Maurice Ravel, l'Enfant et les sortilèges. Photo : DR
Dans l’Enfant et les Sortilèges, Gaëlle Méchaly, remarquée lors de la
création à l’Opéra de Rouen dans l’Amour
coupable de Thierry Pécou en 2010, est une enfant à la fois espiègle et
effarouchée qui émeut et agace tout autant. Son indéniable présence et sa voix
fruitée et flexible mettent en lumière ses partenaires, à commencer par la
Princesse d’Amel Brahim-Djelloul, mais aussi Cornelia Oncioiu dans les trois registres
fort différents de Maman, la Tasse chinoise et la Libellule, Alexandre Duhamel,
horloge comtoise impressionnante et chat-Popeye au regard enjôleur, François
Piolino en Théière, Rainette et Petit Vieillard…
Paul Daniel.

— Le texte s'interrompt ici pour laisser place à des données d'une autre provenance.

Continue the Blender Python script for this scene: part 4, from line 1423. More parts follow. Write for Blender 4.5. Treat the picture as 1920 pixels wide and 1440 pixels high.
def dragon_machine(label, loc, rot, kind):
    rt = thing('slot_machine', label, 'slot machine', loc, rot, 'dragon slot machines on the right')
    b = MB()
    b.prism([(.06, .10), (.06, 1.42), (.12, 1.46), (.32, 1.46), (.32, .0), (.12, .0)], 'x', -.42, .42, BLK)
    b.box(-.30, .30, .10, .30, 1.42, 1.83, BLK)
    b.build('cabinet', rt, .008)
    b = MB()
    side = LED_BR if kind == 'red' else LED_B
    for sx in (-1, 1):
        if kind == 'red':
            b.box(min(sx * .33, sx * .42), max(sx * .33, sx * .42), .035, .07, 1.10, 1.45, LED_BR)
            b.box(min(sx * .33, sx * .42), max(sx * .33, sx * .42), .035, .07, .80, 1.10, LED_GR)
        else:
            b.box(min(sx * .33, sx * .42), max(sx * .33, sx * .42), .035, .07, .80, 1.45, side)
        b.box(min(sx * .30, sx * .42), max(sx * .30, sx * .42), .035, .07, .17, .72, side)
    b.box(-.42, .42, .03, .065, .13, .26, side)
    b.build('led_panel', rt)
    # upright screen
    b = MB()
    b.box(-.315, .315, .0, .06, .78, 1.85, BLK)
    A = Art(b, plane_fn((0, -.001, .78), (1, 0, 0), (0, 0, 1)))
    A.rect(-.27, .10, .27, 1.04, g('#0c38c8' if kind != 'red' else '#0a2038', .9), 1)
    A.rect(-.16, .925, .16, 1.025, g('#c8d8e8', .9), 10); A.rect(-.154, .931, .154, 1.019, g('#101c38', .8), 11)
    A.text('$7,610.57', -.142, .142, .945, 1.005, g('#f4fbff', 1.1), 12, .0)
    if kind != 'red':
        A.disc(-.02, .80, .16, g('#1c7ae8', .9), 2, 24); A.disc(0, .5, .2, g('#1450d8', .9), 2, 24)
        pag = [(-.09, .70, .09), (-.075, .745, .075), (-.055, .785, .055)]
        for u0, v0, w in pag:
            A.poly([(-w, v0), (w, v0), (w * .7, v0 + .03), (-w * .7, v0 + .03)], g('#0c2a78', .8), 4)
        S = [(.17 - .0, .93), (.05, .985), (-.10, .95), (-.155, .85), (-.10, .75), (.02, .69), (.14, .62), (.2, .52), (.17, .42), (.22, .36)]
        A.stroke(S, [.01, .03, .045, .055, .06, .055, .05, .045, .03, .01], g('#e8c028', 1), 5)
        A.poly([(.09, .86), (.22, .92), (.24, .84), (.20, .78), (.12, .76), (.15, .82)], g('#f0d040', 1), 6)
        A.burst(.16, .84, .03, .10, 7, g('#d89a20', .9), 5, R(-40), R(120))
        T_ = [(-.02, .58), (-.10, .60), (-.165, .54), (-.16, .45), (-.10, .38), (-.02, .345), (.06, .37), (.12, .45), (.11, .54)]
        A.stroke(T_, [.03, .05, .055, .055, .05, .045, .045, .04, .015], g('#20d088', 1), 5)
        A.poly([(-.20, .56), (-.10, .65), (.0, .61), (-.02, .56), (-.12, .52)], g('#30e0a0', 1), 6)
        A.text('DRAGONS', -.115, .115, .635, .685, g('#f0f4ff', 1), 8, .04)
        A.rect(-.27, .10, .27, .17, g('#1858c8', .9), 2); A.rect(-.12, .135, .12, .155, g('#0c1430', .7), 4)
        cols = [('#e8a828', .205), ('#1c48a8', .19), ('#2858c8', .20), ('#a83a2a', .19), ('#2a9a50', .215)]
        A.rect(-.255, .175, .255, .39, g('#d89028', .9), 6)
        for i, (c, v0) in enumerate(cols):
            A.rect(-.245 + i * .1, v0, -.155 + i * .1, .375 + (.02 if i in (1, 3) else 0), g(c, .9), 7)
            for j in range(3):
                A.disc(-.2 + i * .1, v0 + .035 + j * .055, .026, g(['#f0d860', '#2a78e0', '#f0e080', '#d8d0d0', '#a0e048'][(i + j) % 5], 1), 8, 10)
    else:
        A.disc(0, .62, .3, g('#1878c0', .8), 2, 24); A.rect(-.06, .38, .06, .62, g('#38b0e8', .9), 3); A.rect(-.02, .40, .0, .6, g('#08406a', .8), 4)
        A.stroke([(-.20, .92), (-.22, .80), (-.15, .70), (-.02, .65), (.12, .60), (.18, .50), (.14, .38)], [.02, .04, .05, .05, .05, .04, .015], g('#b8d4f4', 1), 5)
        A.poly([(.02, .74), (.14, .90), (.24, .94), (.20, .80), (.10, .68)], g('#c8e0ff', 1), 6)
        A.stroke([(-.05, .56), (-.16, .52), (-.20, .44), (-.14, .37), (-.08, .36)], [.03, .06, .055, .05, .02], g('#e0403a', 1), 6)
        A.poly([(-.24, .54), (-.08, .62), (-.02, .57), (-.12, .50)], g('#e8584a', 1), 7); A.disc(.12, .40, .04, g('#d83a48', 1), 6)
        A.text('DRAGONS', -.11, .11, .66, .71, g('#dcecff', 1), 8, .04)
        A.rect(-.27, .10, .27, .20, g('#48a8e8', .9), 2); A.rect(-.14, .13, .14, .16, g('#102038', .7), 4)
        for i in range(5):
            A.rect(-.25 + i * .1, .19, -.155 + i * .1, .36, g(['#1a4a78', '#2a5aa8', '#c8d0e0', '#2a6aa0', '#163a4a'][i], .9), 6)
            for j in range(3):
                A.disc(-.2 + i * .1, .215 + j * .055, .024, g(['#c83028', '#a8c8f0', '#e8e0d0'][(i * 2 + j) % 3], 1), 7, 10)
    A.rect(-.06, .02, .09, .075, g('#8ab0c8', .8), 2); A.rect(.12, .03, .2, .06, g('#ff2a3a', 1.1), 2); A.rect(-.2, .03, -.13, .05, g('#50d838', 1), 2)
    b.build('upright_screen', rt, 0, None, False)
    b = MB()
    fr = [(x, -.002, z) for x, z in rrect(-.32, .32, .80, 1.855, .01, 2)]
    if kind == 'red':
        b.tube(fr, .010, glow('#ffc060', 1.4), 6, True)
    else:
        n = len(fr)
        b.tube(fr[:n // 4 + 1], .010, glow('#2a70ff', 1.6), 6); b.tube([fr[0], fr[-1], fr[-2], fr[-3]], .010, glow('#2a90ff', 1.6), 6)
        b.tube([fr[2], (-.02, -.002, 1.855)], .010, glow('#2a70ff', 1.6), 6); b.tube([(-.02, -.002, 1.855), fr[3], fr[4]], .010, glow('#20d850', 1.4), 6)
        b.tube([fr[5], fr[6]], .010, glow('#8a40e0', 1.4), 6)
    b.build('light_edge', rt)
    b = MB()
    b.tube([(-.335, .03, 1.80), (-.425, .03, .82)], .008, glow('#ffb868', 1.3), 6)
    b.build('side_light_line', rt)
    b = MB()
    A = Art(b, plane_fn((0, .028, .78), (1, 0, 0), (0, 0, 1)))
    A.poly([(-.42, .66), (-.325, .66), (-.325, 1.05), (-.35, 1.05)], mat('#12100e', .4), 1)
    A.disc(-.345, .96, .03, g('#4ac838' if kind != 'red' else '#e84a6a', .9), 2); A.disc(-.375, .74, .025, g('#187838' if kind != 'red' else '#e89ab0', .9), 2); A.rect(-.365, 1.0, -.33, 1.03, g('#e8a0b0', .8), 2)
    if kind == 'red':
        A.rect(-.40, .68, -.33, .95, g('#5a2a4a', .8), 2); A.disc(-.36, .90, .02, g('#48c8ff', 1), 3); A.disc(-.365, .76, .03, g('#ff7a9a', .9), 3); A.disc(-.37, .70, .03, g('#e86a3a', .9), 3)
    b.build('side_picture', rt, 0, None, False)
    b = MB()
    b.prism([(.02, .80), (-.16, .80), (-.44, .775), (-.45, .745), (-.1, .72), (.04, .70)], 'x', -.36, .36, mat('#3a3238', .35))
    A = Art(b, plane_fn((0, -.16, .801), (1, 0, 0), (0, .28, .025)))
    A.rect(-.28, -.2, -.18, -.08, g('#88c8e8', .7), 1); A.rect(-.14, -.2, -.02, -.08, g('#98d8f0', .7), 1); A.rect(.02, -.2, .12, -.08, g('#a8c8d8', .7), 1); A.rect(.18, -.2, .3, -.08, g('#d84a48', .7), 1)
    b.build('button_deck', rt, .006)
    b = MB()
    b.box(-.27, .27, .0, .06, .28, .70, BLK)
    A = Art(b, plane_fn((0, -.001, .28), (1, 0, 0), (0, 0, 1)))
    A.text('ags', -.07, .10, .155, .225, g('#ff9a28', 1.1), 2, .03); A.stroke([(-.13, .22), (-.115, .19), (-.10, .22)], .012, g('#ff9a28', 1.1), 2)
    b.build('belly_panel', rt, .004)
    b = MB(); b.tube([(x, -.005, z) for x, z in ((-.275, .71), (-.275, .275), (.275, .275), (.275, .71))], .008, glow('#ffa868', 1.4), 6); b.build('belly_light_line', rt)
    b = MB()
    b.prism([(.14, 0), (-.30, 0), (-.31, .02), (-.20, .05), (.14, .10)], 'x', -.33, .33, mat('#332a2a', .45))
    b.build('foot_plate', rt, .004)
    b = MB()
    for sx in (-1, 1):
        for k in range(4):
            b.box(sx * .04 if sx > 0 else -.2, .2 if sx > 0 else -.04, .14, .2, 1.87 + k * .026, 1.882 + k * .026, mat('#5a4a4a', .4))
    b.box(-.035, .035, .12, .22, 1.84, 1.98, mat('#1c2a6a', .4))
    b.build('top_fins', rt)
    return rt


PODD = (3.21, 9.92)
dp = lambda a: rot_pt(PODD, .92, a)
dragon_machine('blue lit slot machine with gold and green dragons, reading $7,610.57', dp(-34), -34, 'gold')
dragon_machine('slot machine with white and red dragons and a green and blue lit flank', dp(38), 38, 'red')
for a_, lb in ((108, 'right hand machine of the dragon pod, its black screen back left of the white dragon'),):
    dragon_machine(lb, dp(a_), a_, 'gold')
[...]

Photo : DR
Dans la fosse, le chef britannique
Paul Daniel, ancien directeur musical de l’English National Opera, directeur
artistique et musical désigné de l’Orchestre national de Bordeaux-Aquitaine et
directeur musical du Real Filharmonia de Galicia, fait des débuts remarqués à l’Opéra
de Paris, dirigeant avec énergie, rigueur et lyrisme. A l’instar de ce qu’il a
réalisé voilà trois mois dans Lulu d’Alban
Berg au Théâtre de la Monnaie de Bruxelles dans la production de Krzysztof Warlikowski (voir ce blog en date du 15 octobre 2012, http://brunoserrou.blogspot.fr/2012/10/extraordinaire-lulu-de-barbara-hannigan.html), Daniel impose dans le Nain ses affinités avec l’univers torturé et complexe de Zemlinsky
et le chromatisme exacerbé et charnel du maître d’Arnold Schönberg et ami d’Alban
Berg associé au mode et à la gamme par tons utilisés par le Viennois, et la
sensualité aérienne et l’orchestration fluide et jaillissante de Ravel dans l’Enfant et les sortilèges, ne couvrant
jamais les voix mais au contraire les soutenant sans pour autant retenir l’orchestre. Sa direction est en totale
adéquation avec chacun des deux ouvrages, tant et si bien que les textes sont
constamment compréhensibles tandis que les pupitres de la phalange de l’Opéra
de Paris brillent sans discontinuer.